There is so much to share from the celebration that I’m breaking coverage of the festivities into multiple posts, starting with a look at the Gala design, which Awards Chair, Monika Brandrup-Thomas, of Up With Paper, LLC, conceived of, coordinated, and art-directed, with genuinely stunning results. (Unfortunately, my photos do NOT do justice to the work accomplished by Monika’s team of creatives.)
Leading Up to the Event
The Call for Entries
The 2013 LOUIE Awards Call for Entries introduced the look and feel for the entire campaign: a classic palette of navy blue and taupe, with a dynamic red and dusty blue border, reminiscent of air mail envelopes. The cover incorporated the silver foiling and embossing that would be carried through the event design, from project to project. (Monika Brandrup-Thomas designed the piece, while Katie Scheid, also of Up With Paper, illustrated and created the typographic treatment.)

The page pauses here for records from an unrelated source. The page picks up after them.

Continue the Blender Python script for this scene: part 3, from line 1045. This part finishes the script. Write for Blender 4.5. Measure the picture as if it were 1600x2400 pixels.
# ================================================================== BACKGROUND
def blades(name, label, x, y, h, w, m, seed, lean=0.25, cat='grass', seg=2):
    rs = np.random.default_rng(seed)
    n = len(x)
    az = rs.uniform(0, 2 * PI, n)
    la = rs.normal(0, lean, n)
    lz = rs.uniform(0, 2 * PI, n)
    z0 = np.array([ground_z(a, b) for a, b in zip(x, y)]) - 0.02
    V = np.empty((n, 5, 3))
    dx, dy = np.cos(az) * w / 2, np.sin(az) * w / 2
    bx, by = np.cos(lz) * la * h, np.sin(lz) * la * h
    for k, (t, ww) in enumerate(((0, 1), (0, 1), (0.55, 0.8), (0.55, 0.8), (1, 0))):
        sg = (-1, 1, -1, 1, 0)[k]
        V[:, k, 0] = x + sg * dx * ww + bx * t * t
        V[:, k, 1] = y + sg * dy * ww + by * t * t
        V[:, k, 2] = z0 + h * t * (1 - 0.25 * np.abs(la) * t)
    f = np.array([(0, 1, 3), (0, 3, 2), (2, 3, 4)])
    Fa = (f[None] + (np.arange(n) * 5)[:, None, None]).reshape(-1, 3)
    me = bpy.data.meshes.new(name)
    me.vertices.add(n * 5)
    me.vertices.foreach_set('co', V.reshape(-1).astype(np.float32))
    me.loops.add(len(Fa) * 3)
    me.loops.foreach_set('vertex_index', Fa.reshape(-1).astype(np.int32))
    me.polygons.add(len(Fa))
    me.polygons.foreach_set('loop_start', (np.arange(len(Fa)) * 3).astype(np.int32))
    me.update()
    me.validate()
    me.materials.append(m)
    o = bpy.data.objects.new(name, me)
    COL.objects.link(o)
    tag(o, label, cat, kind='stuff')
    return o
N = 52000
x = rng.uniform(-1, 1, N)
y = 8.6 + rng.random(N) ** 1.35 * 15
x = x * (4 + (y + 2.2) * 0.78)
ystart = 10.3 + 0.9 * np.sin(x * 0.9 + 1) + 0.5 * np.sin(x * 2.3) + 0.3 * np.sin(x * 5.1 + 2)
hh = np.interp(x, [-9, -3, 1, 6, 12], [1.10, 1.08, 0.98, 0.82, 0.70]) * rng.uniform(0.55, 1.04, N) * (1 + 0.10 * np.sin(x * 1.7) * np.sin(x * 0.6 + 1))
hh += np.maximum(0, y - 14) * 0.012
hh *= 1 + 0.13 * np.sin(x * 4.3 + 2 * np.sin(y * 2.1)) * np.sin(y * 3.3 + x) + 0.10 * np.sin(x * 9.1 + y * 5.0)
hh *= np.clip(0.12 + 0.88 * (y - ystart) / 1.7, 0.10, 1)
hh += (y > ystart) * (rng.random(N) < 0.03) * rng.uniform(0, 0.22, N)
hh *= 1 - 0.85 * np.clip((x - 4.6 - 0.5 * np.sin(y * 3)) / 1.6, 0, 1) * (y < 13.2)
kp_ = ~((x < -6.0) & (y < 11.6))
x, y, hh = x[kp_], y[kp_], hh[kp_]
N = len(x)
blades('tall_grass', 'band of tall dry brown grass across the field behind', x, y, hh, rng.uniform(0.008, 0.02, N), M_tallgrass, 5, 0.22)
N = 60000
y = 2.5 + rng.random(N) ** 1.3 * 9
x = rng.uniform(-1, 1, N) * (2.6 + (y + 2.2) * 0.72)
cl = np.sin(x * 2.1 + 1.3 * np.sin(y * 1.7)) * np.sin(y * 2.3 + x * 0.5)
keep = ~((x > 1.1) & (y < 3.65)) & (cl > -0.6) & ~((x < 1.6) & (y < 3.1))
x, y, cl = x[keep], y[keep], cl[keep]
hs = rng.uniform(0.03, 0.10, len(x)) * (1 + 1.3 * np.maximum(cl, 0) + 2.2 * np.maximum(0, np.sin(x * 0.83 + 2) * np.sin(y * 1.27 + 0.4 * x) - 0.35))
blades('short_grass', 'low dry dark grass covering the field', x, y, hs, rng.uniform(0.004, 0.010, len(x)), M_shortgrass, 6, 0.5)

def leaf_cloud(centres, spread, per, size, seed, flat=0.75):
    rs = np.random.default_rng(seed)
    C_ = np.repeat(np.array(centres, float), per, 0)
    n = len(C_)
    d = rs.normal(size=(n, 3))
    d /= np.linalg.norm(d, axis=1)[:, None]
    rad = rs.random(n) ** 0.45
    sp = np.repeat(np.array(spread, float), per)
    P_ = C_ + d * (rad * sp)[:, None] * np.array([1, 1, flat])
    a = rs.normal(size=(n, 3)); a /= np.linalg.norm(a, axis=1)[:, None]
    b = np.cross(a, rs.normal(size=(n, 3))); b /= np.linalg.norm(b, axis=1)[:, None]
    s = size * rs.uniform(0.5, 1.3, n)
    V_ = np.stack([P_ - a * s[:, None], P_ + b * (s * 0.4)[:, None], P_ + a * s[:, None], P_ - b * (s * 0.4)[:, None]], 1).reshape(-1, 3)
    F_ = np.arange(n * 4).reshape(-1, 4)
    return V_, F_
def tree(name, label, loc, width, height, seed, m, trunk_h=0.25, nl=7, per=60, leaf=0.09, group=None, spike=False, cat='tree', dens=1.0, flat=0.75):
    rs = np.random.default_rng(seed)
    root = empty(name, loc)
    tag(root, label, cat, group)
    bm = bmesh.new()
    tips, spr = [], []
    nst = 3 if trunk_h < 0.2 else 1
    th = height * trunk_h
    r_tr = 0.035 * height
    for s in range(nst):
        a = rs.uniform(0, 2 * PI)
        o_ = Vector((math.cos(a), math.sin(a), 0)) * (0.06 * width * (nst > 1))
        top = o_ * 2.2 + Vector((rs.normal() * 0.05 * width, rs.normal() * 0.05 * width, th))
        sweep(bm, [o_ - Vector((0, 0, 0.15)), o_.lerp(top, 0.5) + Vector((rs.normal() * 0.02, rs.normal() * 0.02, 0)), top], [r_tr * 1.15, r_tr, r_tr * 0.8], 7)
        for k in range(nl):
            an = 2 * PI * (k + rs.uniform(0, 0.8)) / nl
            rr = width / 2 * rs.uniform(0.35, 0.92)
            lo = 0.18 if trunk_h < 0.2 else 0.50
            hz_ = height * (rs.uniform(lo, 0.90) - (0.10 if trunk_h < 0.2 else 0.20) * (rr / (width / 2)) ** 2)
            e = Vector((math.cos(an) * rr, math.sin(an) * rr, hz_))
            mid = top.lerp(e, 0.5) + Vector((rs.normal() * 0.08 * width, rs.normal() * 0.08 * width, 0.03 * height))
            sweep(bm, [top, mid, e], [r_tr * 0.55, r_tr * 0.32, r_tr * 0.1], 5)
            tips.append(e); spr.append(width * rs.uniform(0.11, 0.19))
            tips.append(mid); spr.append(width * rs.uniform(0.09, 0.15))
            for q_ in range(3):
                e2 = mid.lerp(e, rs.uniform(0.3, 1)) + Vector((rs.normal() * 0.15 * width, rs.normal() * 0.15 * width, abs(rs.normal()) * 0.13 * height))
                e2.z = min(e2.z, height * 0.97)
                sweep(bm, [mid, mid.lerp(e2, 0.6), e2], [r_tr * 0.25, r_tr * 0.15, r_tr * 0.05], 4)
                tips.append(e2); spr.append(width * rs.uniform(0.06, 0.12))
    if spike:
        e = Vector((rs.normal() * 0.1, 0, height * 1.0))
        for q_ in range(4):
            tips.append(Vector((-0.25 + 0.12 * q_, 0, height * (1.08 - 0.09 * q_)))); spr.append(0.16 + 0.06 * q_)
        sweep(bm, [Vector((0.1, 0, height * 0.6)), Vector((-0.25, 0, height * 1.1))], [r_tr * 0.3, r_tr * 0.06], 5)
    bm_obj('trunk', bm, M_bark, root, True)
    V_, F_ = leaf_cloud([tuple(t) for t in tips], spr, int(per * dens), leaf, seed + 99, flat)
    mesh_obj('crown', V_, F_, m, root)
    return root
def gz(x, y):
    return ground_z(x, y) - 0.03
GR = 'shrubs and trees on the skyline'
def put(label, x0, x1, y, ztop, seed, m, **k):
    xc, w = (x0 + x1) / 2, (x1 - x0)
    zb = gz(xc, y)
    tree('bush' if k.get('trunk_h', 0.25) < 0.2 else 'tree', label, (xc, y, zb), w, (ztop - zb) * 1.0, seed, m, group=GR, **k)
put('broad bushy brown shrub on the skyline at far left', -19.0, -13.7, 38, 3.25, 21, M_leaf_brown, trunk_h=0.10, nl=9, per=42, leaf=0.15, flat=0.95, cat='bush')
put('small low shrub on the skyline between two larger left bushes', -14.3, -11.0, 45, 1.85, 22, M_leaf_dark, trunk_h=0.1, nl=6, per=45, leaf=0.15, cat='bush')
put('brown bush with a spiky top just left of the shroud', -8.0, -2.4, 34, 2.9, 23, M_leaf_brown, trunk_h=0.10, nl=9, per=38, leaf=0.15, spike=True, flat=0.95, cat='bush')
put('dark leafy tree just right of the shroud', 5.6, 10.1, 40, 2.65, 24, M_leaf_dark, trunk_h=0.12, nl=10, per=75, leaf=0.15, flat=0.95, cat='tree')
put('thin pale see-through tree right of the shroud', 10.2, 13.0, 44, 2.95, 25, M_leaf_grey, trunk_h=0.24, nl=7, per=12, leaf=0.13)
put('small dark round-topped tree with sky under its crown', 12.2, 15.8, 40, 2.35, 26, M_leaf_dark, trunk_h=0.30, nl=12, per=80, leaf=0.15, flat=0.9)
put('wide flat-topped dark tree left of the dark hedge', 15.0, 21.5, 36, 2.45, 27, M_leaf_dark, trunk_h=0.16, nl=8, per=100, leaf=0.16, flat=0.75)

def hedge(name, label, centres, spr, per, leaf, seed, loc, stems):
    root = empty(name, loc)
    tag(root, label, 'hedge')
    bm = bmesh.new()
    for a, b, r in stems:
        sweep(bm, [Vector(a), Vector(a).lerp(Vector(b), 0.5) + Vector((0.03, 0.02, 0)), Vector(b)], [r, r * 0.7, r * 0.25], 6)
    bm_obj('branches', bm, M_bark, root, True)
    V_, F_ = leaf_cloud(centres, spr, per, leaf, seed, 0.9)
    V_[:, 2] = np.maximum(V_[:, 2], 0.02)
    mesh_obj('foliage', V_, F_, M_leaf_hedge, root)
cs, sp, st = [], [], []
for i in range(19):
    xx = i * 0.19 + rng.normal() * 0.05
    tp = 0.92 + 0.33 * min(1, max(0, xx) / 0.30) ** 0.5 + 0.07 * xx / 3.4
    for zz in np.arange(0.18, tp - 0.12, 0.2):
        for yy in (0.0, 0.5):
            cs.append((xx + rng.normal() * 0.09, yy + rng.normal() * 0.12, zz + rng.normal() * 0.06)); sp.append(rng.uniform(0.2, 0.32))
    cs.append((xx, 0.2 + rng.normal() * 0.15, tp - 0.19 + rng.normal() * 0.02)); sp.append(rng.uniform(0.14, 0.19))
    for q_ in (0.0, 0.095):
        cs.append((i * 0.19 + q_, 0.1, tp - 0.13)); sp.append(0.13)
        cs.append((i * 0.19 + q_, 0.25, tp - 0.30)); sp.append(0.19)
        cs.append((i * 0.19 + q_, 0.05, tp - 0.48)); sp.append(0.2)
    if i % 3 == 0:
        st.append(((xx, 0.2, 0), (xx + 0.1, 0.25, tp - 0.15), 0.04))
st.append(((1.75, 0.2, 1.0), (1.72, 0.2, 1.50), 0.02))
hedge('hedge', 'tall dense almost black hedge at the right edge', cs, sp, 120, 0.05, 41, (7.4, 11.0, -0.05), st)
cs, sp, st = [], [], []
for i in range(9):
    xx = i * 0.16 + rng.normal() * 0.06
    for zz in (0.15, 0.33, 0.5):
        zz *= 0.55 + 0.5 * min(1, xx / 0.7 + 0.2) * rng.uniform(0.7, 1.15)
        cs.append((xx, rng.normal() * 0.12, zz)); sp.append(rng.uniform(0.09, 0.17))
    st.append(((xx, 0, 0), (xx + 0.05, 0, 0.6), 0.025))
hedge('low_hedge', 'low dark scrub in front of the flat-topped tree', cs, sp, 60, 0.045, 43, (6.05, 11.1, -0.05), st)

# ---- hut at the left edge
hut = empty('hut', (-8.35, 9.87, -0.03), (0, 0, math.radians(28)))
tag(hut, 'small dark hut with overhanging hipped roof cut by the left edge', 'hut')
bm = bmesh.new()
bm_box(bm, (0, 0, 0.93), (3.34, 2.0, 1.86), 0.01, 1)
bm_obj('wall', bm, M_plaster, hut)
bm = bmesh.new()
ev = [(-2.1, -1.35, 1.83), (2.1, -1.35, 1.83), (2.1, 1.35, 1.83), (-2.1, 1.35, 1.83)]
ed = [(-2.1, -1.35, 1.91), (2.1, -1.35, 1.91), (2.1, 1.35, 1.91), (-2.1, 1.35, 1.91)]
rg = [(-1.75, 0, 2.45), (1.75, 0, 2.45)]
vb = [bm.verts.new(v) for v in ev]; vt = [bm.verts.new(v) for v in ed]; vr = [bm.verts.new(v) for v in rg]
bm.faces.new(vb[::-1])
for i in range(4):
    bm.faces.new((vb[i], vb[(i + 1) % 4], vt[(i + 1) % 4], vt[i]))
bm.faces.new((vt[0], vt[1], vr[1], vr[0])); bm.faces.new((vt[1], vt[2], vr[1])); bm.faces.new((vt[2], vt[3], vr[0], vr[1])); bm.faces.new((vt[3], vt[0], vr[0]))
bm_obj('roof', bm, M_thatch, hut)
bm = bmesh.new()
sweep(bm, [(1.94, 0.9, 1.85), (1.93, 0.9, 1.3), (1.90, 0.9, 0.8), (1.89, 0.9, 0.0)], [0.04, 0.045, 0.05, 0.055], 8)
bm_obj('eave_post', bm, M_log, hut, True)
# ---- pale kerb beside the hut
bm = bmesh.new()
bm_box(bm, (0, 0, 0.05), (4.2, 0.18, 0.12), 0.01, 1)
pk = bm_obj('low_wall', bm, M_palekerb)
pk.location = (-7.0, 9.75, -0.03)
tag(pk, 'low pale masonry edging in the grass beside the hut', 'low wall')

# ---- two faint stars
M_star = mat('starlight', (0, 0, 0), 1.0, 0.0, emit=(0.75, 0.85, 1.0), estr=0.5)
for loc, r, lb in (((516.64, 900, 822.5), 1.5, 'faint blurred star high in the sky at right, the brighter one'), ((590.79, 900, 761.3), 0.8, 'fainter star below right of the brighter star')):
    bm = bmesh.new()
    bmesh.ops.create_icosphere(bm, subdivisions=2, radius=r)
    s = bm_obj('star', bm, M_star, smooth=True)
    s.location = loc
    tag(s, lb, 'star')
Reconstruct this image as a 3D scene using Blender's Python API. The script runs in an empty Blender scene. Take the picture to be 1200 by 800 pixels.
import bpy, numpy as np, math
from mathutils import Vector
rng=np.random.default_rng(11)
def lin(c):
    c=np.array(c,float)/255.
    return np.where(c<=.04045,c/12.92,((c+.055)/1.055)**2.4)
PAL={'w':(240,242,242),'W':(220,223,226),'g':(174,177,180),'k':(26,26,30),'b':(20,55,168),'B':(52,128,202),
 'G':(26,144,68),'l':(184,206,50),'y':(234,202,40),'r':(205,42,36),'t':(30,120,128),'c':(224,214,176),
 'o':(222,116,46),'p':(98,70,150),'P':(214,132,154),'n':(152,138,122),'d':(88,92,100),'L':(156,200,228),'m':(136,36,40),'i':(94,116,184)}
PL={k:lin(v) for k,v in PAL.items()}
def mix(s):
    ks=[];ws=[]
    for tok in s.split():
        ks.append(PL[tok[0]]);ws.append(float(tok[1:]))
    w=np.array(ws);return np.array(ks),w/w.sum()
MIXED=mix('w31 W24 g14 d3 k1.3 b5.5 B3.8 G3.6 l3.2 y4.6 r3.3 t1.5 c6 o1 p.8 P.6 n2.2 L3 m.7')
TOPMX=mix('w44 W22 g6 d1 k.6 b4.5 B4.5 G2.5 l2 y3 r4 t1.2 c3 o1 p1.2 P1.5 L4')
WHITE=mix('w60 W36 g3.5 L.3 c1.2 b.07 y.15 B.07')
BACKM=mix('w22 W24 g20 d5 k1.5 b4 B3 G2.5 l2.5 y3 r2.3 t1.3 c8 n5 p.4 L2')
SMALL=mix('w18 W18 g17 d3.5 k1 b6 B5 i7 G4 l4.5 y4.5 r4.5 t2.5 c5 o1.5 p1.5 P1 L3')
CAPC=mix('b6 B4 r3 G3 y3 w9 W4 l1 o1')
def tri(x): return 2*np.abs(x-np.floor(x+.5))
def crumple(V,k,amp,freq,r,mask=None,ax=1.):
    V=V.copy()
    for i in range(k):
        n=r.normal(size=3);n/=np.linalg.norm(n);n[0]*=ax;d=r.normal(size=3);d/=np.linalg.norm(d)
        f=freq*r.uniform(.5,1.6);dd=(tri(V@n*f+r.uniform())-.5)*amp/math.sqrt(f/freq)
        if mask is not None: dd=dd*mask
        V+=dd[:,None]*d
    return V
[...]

And, the interior took the design to a new dimension–literally–with paper engineering by Yevgeniya Yeretskaya.
The Ticket
This sumptuous, silver-foiled, navy blue cardstock was people’s ticket–literally–into the show.
At the LOUIE Awards
The Entrance
This year, the LOUIE Awards were held at the beautiful Lighthouse Pier at Chelsea Piers. After checking in, guests entered a foyer and were greeted with a stunning paper tunnel entrance comprised of intricate dimensional paper art.
Designed and engineered by Isabel Uria for Structural Graphics, the cut-paper arches featured the soaring swallows from the ticket and CFE designs, as well as dozens of paper airplanes, each featuring the name of a greeting card company.
Guests stopped in their tracks, wowed by the scope and impact of the paper sculpture, then wound their way through the tunnel, searching and finding their company’s name amongst the airplanes.
The Place Cards
Once they’d made their way through the tunnel, guests located their names and table numbers on coordinating paper airplanes.
The centerpieces on the place card tables (and the dinner tables) were gorgeous pieces of paper sculpture designed and engineered by Yevgeniya Yeretskaya. They were lit from within, and featured the event’s logo and a soaring, navy swallow, which my sub-par camera did not manage to pick up well in the low light. (All the more reason to upgrade for next year!)
Which brings me to…
The Tables
Each table featured one of Yeretskaya’s paper sculptures, tea lights, a standing thank you placard and programs at each seat. The programs, designed by Monika and Katie (with an interior layout by yours truly), coordinated with all of the collateral leading up to the event, and featured an embossed cover with silver foiling on a soft, velvety stock.
Together, all of these elements created an elegant framework and environment for all of the reunions, laughter, good food and drink, photographs, dancing, comedy, and camaraderie that made for the 2013 LOUIE Awards.
Oh, yes–and there were awards given out, too. But THAT has to wait for another post…
P.S. I believe in full disclosure in all of my posts. I used to work for Up With Paper, and though I’m an independent creative, now, I continue to do work with UWP. They are one of my very favorite clients, and I count their employees as both excellent colleagues and good friends. That said, everything the folks from the UWP team and their partners created for this event was–and, I don’t think I’ll get much argument on this–genuinely striking, memorable, and professionally done.